National Film Registry Shorts Program

Intro by Daniel Eagan, author of America’s Film Legacy 2009-2010: A Viewer’s Guide to the 50 Landmark Movies added to the National Film Registry in 2009-10

90min

This program of short films chosen for preservation by the National Film Registry in 2009 and 2010 includes animated work, documentaries, and experimental films. 

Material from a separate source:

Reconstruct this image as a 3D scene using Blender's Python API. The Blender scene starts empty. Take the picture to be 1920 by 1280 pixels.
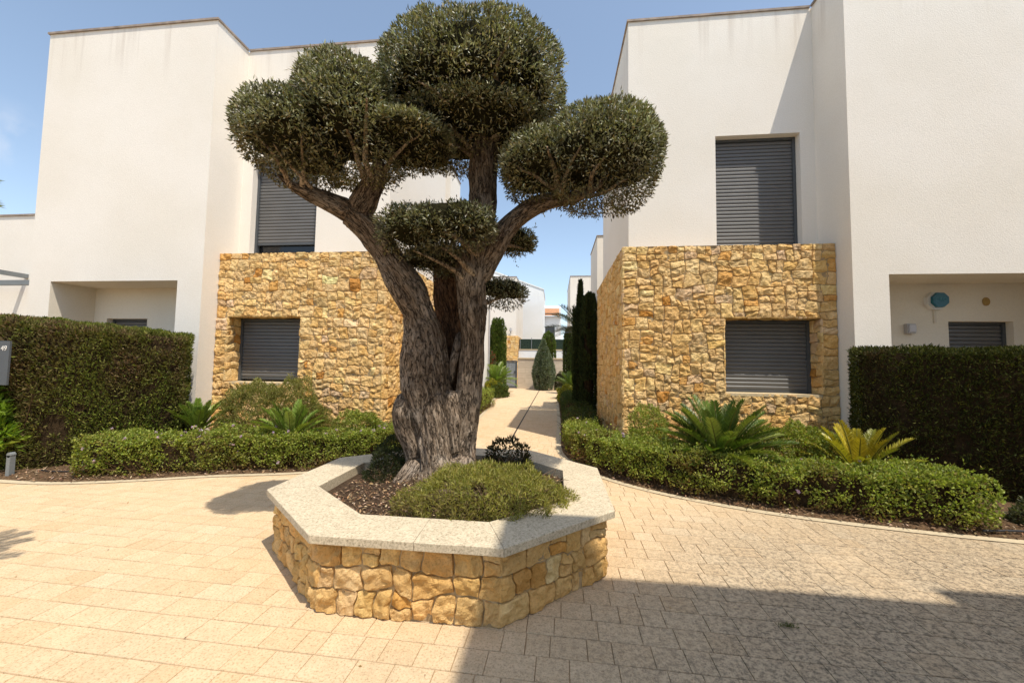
import bpy, math
import numpy as np
from mathutils import Matrix, Vector

rng = np.random.default_rng(11)
C = bpy.context.scene.collection
PI = math.pi
ORG = {}

# ------------------------------------------------------------------ noise
def _h(ix, iy, iz, s):
    n = (ix.astype(np.uint32) * np.uint32(374761393) + iy.astype(np.uint32) * np.uint32(668265263)
         + iz.astype(np.uint32) * np.uint32(2147483647) + np.uint32(s * 974711 + 1013))
    n = (n ^ (n >> np.uint32(13))) * np.uint32(1274126177)
    n = (n ^ (n >> np.uint32(15))) * np.uint32(2246822519)
    n = n ^ (n >> np.uint32(16))
    return n.astype(np.float64) / 4294967295.0

def vnoise(p, s=0):
    p = np.asarray(p, float)
    i = np.floor(p).astype(np.int64); f = p - i
    f = f * f * (3 - 2 * f)
    r = 0
    for a in (0, 1):
        wx = f[:, 0] if a else 1 - f[:, 0]
        for b in (0, 1):
            wy = f[:, 1] if b else 1 - f[:, 1]
            for c in (0, 1):
                wz = f[:, 2] if c else 1 - f[:, 2]
                r = r + wx * wy * wz * _h(i[:, 0] + a, i[:, 1] + b, i[:, 2] + c, s)
    return r * 2 - 1

def fbm(p, o=3, s=0):
    r = 0; a = 1; t = 0
    p = np.asarray(p, float)
    for k in range(o):
        r = r + a * vnoise(p * 2 ** k + 17.3 * k, s + k); t += a; a *= .5
    return r / t

# ------------------------------------------------------------------ mesh making
class MB:
    def __init__(s): s.V = []; s.F = {}; s.C = []; s.n = 0; s.K = []
    def add(s, V, F, col=None):
        V = np.asarray(V, float).reshape(-1, 3)
        for f in (F if isinstance(F, (list, tuple)) else [F]):
            f = np.asarray(f, int)
            s.F.setdefault(f.shape[1], []).append(f + s.n)
        s.V.append(V)
        c = np.ones((len(V), 3)) if col is None else np.broadcast_to(np.asarray(col, float), (len(V), 3))
        s.C.append(c); s.n += len(V)
        return s
    def data(s):
        return np.concatenate(s.V), [np.concatenate(x) for x in s.F.values()], np.concatenate(s.C)

def prop(o, label=None, cat=None, group=None, kind=None):
    if label: o['label'] = label
    if cat: o['category'] = cat
    if group: o['group'] = group
    if kind: o['kind'] = kind
    return o

def mk(name, mb, mat, parent=None, base=None, smooth=False, extra=None):
    V, Fs, col = mb.data() if isinstance(mb, MB) else mb
    if parent is not None: org = ORG[parent.name]
    else: org = np.zeros(3) if base is None else np.asarray(base, float)
    V = V - org
    me = bpy.data.meshes.new(name)
    nl = sum(f.size for f in Fs); nf = sum(len(f) for f in Fs)
    me.vertices.add(len(V)); me.vertices.foreach_set('co', V.astype(np.float32).ravel())
    me.loops.add(nl); me.loops.foreach_set('vertex_index', np.concatenate([f.ravel() for f in Fs]).astype(np.int32))
    tot = np.concatenate([np.full(len(f), f.shape[1]) for f in Fs]).astype(np.int32)
    me.polygons.add(nf)
    me.polygons.foreach_set('loop_start', (np.cumsum(tot) - tot).astype(np.int32))
    me.polygons.foreach_set('loop_total', tot)
    me.polygons.foreach_set('use_smooth', np.full(nf, bool(smooth)))
    me.update(calc_edges=True)
    if col is not None:
        a = me.attributes.new('lc', 'FLOAT_COLOR', 'POINT')
        a.data.foreach_set('color', np.concatenate([col, np.ones((len(col), 1))], 1).astype(np.float32).ravel())
    if extra is not None:
        for k, v in extra.items():
            a = me.attributes.new(k, 'FLOAT_VECTOR', 'POINT')
            a.data.foreach_set('vector', v.astype(np.float32).ravel())
    me.materials.append(mat)
    o = bpy.data.objects.new(name, me); C.objects.link(o)
    if parent is not None: o.parent = parent
    else: o.location = org
    ORG[o.name] = org
    return o

def thing(name, label, cat, loc=(0, 0, 0), group=None, kind=None):
    o = bpy.data.objects.new(name, None); C.objects.link(o)
    o.location = loc; o.empty_display_size = .2
    ORG[o.name] = np.asarray(loc, float)
    return prop(o, label, cat, group, kind)

def dup(root, loc, rotz=0., scale=1., label=None, name=None):
    r = root.copy(); C.objects.link(r); r.location = loc; r.rotation_euler = (0, 0, rotz); r.scale = (scale,) * 3
    if label: r['label'] = label
    for ch in list(root.children):
        c = ch.copy(); C.objects.link(c); c.parent = r
        for g in list(ch.children):
            d = g.copy(); C.objects.link(d); d.parent = c
    return r

BOXF = np.array([[0, 3, 2, 1], [4, 5, 6, 7], [0, 1, 5, 4], [1, 2, 6, 5], [2, 3, 7, 6], [3, 0, 4, 7]])
def box(x0, x1, y0, y1, z0, z1):
    x0, x1 = min(x0, x1), max(x0, x1)
    return (np.array([[x0, y0, z0], [x1, y0, z0], [x1, y1, z0], [x0, y1, z0],
                      [x0, y0, z1], [x1, y0, z1], [x1, y1, z1], [x0, y1, z1]], float), [BOXF])

def tube(P, R, n=8, cap=True):
    P = np.asarray(P, float); R = np.broadcast_to(np.asarray(R, float), (len(P),))
    T = np.gradient(P, axis=0); T /= np.linalg.norm(T, axis=1)[:, None] + 1e-9
    u = np.cross(T[0], [0.31, .17, .93]); 
    if np.linalg.norm(u) < 1e-3: u = np.cross(T[0], [1., 0, 0])
    u /= np.linalg.norm(u)
    V = []; a = np.arange(n) * 2 * PI / n
    for i in range(len(P)):
        u = u - T[i] * (u @ T[i]); u /= np.linalg.norm(u); w = np.cross(T[i], u)
        V.append(P[i] + R[i] * (np.cos(a)[:, None] * u + np.sin(a)[:, None] * w))
    V = np.concatenate(V); F = []
    for i in range(len(P) - 1):
        k = np.arange(n)
        F.append(np.stack([i * n + k, i * n + (k + 1) % n, (i + 1) * n + (k + 1) % n, (i + 1) * n + k], 1))
    Fs = [np.concatenate(F)]
    if cap: Fs.append(np.array([np.arange(n)[::-1], (len(P) - 1) * n + np.arange(n)]))
    return V, Fs

def smooth_path(P, n):
    """Catmull-Rom through the rows of P (any number of columns)."""
    P = np.asarray(P, float)
    Q = np.concatenate([[2 * P[0] - P[1]], P, [2 * P[-1] - P[-2]]])
    t = np.linspace(0, len(P) - 1 - 1e-6, n); i = t.astype(int); f = (t - i)[:, None]
    a, b, c, d = Q[i], Q[i + 1], Q[i + 2], Q[i + 3]
    return .5 * (2 * b + (c - a) * f + (2 * a - 5 * b + 4 * c - d) * f ** 2 + (3 * b - a - 3 * c + d) * f ** 3)

# ------------------------------------------------------------------ leaves
def unit(v): return v / (np.linalg.norm(v, axis=1)[:, None] + 1e-9)

def leaves(P, D, L, W, col, fold=.25, spin=None, mb=None, pos=.5):
    """One folded diamond per row: P root, D growth direction, L length, W width."""
    n = len(P); L = np.broadcast_to(L, (n,)); W = np.broadcast_to(W, (n,))
    D = unit(D)
    r = unit(rng.normal(size=(n, 3))) if spin is None else spin
    S = unit(np.cross(D, r)); N = np.cross(S, D)
    tip = P + D * L[:, None]; mid = P + D * (L * pos)[:, None]
    off = N * (W * fold)[:, None]
    V = np.stack([P, mid + S * (W / 2)[:, None] + off, tip, mid - S * (W / 2)[:, None] + off], 1).reshape(-1, 3)
    F = (np.arange(n) * 4)[:, None] + np.array([0, 1, 2, 3])
    col = np.repeat(np.broadcast_to(col, (n, 3)), 4, 0)
    mb = mb or MB()
    mb.add(V, [F], col)
    return mb

def palette(n, cols, w=None, var=.18):
    cols = np.asarray(cols, float)
    k = rng.choice(len(cols), n, p=None if w is None else np.asarray(w) / np.sum(w))
    return np.clip(cols[k] * rng.normal(1, var, (n, 1)) * rng.normal(1, .05, (n, 3)), .003, 1)

def mixc(a, b, t): t = np.clip(t, 0, 1)[:, None]; return a * (1 - t) + b * t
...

A Trip Down Market Street (1906) 
Directed by Harry Miles
By attaching a camera to a cable car, Miles filmed the bustling activity of San Francisco’s Market Street only four days before the great 1906 earthquake leveled the entire city.

Scratch and Crow (1995) 
Directed by Helen Hill
An animated poetic and spiritual homage to animals and the human soul made by filmmaker Helen Hill while she was still a student.

Study of a River (1996) 
Directed by Peter B. Hutton
This experimental film focuses on the first part of a winter study of the Hudson River.

The Red Book (1994) 
Directed by Jane Geiser 
Geiser describes this experimental film as “an elliptical, pictographic animated film that uses flat, painted figures and collage elements in both two and three dimensional settings to explore the realms of memory, language and identity from the point of view of a woman amnesiac”.

The Jungle (1967) 
This film about gangs was made by African-American students under the direction of Temple University professor Harold Haskins.

A Study in Reds (1932) 
Directed by Miriam Bennett
In this spoof of women’s clubs and the Soviet menace in the 1930s, Wisconsin Dells’ Tuesday Club members fall asleep and find themselves laboring in an all-women collective in Russia under the unflinching eye of the Soviet special police.